**WHAT IS ASKED:**
Retype everything in the listing, leaving each line exactly as it is.

[Start of DATA SECTION]

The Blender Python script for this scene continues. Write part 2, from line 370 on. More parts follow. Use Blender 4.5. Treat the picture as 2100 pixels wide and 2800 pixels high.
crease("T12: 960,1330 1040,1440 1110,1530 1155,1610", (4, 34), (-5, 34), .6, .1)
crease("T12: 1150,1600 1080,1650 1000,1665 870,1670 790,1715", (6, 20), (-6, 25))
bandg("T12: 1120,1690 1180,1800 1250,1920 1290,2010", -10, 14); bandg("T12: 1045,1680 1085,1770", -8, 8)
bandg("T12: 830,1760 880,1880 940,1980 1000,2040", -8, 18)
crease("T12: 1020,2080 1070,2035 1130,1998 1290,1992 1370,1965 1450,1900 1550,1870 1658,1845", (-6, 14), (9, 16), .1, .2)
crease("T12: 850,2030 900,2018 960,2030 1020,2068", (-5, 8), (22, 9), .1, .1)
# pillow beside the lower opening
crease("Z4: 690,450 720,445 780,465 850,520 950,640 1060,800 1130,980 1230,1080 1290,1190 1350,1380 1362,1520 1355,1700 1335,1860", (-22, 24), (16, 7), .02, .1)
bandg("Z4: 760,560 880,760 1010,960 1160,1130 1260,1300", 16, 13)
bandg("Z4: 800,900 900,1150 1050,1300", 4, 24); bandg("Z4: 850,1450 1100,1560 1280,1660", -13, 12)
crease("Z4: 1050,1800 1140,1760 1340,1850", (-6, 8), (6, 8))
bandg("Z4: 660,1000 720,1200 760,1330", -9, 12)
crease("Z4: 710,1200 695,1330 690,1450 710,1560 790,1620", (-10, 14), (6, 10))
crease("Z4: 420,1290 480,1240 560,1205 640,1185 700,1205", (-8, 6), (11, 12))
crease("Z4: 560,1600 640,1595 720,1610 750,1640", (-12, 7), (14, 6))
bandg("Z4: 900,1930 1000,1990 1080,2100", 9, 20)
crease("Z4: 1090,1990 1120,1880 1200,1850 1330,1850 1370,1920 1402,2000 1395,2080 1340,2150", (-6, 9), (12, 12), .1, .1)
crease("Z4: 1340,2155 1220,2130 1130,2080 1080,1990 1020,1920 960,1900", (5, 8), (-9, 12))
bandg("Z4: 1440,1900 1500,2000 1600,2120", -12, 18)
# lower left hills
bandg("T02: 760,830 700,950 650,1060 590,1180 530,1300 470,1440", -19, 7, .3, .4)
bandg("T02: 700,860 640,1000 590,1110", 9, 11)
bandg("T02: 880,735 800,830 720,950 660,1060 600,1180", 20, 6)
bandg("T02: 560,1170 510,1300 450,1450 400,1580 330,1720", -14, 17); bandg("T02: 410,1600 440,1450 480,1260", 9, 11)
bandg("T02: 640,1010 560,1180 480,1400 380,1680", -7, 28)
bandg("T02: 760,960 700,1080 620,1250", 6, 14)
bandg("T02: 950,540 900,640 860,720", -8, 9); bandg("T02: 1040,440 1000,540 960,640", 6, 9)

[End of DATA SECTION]

**RESPONSE TO THE EXERCISE:**
The Blender Python script for this scene continues. Write part 2, from line 370 on. More parts follow. Use Blender 4.5. Treat the picture as 2100 pixels wide and 2800 pixels high.
crease("T12: 960,1330 1040,1440 1110,1530 1155,1610", (4, 34), (-5, 34), .6, .1)
crease("T12: 1150,1600 1080,1650 1000,1665 870,1670 790,1715", (6, 20), (-6, 25))
bandg("T12: 1120,1690 1180,1800 1250,1920 1290,2010", -10, 14); bandg("T12: 1045,1680 1085,1770", -8, 8)
bandg("T12: 830,1760 880,1880 940,1980 1000,2040", -8, 18)
crease("T12: 1020,2080 1070,2035 1130,1998 1290,1992 1370,1965 1450,1900 1550,1870 1658,1845", (-6, 14), (9, 16), .1, .2)
crease("T12: 850,2030 900,2018 960,2030 1020,2068", (-5, 8), (22, 9), .1, .1)
# pillow beside the lower opening
crease("Z4: 690,450 720,445 780,465 850,520 950,640 1060,800 1130,980 1230,1080 1290,1190 1350,1380 1362,1520 1355,1700 1335,1860", (-22, 24), (16, 7), .02, .1)
bandg("Z4: 760,560 880,760 1010,960 1160,1130 1260,1300", 16, 13)
bandg("Z4: 800,900 900,1150 1050,1300", 4, 24); bandg("Z4: 850,1450 1100,1560 1280,1660", -13, 12)
crease("Z4: 1050,1800 1140,1760 1340,1850", (-6, 8), (6, 8))
bandg("Z4: 660,1000 720,1200 760,1330", -9, 12)
crease("Z4: 710,1200 695,1330 690,1450 710,1560 790,1620", (-10, 14), (6, 10))
crease("Z4: 420,1290 480,1240 560,1205 640,1185 700,1205", (-8, 6), (11, 12))
crease("Z4: 560,1600 640,1595 720,1610 750,1640", (-12, 7), (14, 6))
bandg("Z4: 900,1930 1000,1990 1080,2100", 9, 20)
crease("Z4: 1090,1990 1120,1880 1200,1850 1330,1850 1370,1920 1402,2000 1395,2080 1340,2150", (-6, 9), (12, 12), .1, .1)
crease("Z4: 1340,2155 1220,2130 1130,2080 1080,1990 1020,1920 960,1900", (5, 8), (-9, 12))
bandg("Z4: 1440,1900 1500,2000 1600,2120", -12, 18)
# lower left hills
bandg("T02: 760,830 700,950 650,1060 590,1180 530,1300 470,1440", -19, 7, .3, .4)
bandg("T02: 700,860 640,1000 590,1110", 9, 11)
bandg("T02: 880,735 800,830 720,950 660,1060 600,1180", 20, 6)
bandg("T02: 560,1170 510,1300 450,1450 400,1580 330,1720", -14, 17); bandg("T02: 410,1600 440,1450 480,1260", 9, 11)
bandg("T02: 640,1010 560,1180 480,1400 380,1680", -7, 28)
bandg("T02: 760,960 700,1080 620,1250", 6, 14)
bandg("T02: 950,540 900,640 860,720", -8, 9); bandg("T02: 1040,440 1000,540 960,640", 6, 9)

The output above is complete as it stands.